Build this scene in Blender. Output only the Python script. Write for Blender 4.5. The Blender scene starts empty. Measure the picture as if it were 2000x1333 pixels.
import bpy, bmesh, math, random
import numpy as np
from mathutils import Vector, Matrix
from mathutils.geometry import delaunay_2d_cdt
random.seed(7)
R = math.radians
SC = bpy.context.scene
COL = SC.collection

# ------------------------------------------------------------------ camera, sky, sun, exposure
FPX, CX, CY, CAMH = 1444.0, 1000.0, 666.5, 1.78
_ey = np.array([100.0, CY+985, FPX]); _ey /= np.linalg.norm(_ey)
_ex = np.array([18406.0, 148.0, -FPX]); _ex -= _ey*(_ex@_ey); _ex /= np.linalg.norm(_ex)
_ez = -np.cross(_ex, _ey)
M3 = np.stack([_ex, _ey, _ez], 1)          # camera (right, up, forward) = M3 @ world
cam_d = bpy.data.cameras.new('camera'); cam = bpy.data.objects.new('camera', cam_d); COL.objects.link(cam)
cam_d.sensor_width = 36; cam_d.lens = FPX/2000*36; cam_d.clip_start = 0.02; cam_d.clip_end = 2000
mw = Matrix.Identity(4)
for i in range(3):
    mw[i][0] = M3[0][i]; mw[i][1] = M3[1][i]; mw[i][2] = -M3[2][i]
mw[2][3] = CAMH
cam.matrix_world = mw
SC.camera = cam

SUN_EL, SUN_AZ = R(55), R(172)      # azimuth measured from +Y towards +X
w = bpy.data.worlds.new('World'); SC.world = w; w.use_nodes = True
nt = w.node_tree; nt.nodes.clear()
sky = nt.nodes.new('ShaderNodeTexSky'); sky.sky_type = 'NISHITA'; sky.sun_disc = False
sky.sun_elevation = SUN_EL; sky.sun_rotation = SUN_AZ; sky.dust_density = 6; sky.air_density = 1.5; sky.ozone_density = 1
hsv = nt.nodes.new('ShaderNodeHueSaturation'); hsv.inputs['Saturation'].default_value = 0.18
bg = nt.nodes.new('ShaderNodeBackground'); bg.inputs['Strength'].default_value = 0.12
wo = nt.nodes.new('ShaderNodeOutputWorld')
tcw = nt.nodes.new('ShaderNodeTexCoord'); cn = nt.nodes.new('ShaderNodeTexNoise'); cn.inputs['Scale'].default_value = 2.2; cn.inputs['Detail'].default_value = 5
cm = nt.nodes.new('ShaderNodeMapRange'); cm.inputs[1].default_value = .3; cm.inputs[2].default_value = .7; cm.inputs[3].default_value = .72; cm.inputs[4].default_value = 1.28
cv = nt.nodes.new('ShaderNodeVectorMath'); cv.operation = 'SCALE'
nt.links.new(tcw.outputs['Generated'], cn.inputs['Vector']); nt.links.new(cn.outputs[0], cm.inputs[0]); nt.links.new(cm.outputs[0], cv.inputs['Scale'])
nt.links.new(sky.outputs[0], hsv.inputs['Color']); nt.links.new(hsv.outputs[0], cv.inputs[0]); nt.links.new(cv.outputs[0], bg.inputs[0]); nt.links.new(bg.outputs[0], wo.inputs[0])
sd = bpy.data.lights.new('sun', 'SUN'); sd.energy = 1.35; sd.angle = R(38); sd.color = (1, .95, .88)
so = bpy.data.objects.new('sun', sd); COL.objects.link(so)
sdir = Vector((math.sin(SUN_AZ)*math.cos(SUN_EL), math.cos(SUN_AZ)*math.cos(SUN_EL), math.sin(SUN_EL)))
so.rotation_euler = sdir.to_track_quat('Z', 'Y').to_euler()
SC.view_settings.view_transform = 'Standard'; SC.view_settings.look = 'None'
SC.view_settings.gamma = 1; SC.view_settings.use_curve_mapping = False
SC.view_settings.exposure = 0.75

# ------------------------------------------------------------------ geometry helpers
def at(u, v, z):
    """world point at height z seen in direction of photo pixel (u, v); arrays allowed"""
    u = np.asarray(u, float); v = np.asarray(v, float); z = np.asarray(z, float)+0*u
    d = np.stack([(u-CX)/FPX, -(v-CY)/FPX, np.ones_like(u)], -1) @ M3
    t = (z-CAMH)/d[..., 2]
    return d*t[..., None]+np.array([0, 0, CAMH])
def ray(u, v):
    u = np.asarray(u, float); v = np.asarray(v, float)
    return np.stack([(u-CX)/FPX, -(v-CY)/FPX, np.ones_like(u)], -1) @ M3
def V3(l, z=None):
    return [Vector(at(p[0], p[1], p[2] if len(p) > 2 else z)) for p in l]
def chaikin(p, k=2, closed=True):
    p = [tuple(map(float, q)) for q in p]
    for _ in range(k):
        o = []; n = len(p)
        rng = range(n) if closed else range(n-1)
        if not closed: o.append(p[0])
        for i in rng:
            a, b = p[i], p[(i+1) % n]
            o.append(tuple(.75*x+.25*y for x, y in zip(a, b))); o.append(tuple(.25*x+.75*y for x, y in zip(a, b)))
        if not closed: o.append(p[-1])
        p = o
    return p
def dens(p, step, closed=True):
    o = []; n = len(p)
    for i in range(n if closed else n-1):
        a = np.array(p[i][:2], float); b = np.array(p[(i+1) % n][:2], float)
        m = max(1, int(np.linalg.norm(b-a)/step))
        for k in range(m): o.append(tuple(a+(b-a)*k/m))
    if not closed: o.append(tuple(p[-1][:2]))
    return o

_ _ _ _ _

*PROBLEM STATEMENT:* Restate the listing exactly, starting at its first line and ending at the line where "SC.camera = cam" occurs; include both and no other lines.

*EXPECTED ANSWER:*
Build this scene in Blender. Output only the Python script. Write for Blender 4.5. The Blender scene starts empty. Measure the picture as if it were 2000x1333 pixels.
import bpy, bmesh, math, random
import numpy as np
from mathutils import Vector, Matrix
from mathutils.geometry import delaunay_2d_cdt
random.seed(7)
R = math.radians
SC = bpy.context.scene
COL = SC.collection

# ------------------------------------------------------------------ camera, sky, sun, exposure
FPX, CX, CY, CAMH = 1444.0, 1000.0, 666.5, 1.78
_ey = np.array([100.0, CY+985, FPX]); _ey /= np.linalg.norm(_ey)
_ex = np.array([18406.0, 148.0, -FPX]); _ex -= _ey*(_ex@_ey); _ex /= np.linalg.norm(_ex)
_ez = -np.cross(_ex, _ey)
M3 = np.stack([_ex, _ey, _ez], 1)          # camera (right, up, forward) = M3 @ world
cam_d = bpy.data.cameras.new('camera'); cam = bpy.data.objects.new('camera', cam_d); COL.objects.link(cam)
cam_d.sensor_width = 36; cam_d.lens = FPX/2000*36; cam_d.clip_start = 0.02; cam_d.clip_end = 2000
mw = Matrix.Identity(4)
for i in range(3):
    mw[i][0] = M3[0][i]; mw[i][1] = M3[1][i]; mw[i][2] = -M3[2][i]
mw[2][3] = CAMH
cam.matrix_world = mw
SC.camera = cam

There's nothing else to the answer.